In a note to clients on Wednesday, the bank maintained its neutral rating of the company, but lowered its price target from $16 to $14.
"We believe Snap's core ad product is still lacking the performance (low click-through rates), measurability, and advertising return on investment to inflect ad dollar growth," Brian Nowak, an analyst at Morgan Stanley, wrote.
Recently, the company has been focused on improving its advertising prowess. Snap released a new ad platform that makes it easier to buy and track ads and has added new locations for these ads like its new "Snap Maps" feature.
While the company seems to be making the right moves, it isn't moving fast enough to meaningfully increase advertising revenue in the short term. According to Nowak, the sluggish performance means ad revenue will be lower by about 8.5% for the next two years, compared to previous estimates.
Engagement on the platform remains one of Snap's strengths. Even if advertising revenue comes up short in the near-term, Nowak is optimistic about the longer term opportunities. Engagement time per day by Snap's users is up 15% since the fourth quarter of 2016, equating to an average of more than 40 minutes per day for those under 40.
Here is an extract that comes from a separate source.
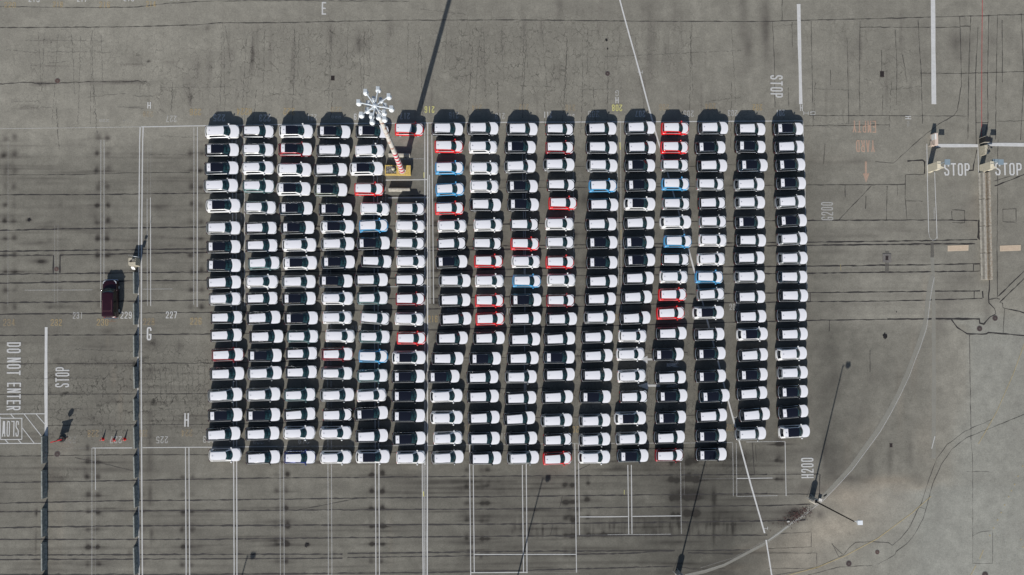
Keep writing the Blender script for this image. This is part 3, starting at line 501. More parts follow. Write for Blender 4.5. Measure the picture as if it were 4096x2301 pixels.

In terms of engagement, Snap recently overtook rivals Facebook and Instagram with teenagers. If the company is able to demonstrate that advertisers are willing to spend more than their current budgets on Snapchat ads, Nowak sees Snap's share price eventually growing to $25.
Since IPOing at $17 on March 1, Snap shares have fallen 14%.
Snap is up 0.43% on Wednesday, and will have closed higher for six of the last seven trading days if it maintains its gains.